O ator Matt Damon trata de sensibilizar a opinião pública com ações tipo
derrubar um balde de água do vaso sanitário, enquanto se dirige à câmera e diz:
“Para aqueles que, como minha esposa, acreditam que isso é nojento, lembre-se
de que a água nos banheiros do Ocidente é mais limpa do que aquela à qual tem
acesso a maioria das pessoas nos países em desenvolvimento. “Por meio de sua
Ong Water.org , é uma das poucas celebridades a
combater a crise da água e profundas desigualdades que acarreta.

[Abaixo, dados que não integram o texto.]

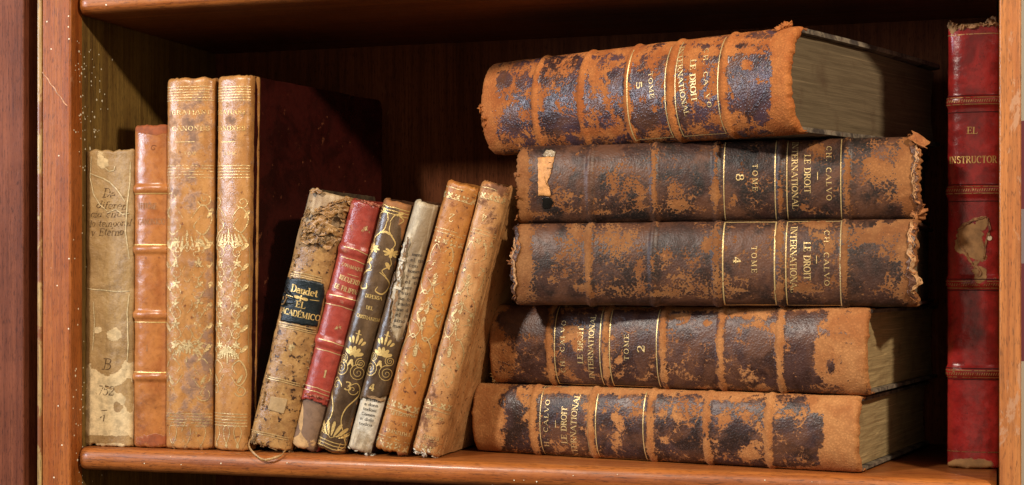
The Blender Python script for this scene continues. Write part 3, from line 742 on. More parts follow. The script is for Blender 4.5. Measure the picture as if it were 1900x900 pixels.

No Sudão, uma menina de 12 anos dedica entre duas e quatro horas diárias
para recolher e transportar sobre a cabeça apenas cinco litros de água doce
para sua subexistência, uma quarta parte da quantidade (20 litros por
pessoa/dia) que tanto a Organização Mundial de Saúde como a Unicef julgam
suficientes para cobrir as necessidades básicas. Enquanto no Canadá uma
adolescente da mesma idade consome entre 300 e 400 litros diários…
“A água não é cara o suficiente. Purificá-la e canalizá-la tem um custo
muito mais alto do que o que pagamos na conta de consumo, por isso as pessoas não
lhe dão valor”, censura Connor. Na Espanha, o consumo médio é de 142 litros por
pessoa/dia, mas segundo Guardiola, estima-se que, devido ao mau estado das
redes de abastecimento, perde-se uma média de 17,5% da água distribuída. Na
Alemanha, esse percentual é de 5%.
Se implementadas, não está claro que todas essas medidas compensariam o
aumento da demanda. Um futuro sem água, no qual os humanos se vejam obrigados a
abandonar a Terra, como o que prediz o filme de animação Wall.E, não está longe
do que vislumbra Hawking. “Devemos nos antecipar às ameaças e ter um plano B”,
insiste o famoso astrofísico. E por que não mudar o planeta azul pelo planeta
vermelho? Segundo um estudo da Universidade do Novo México, Marte poderia ter
grandes reservas de água em seu interior.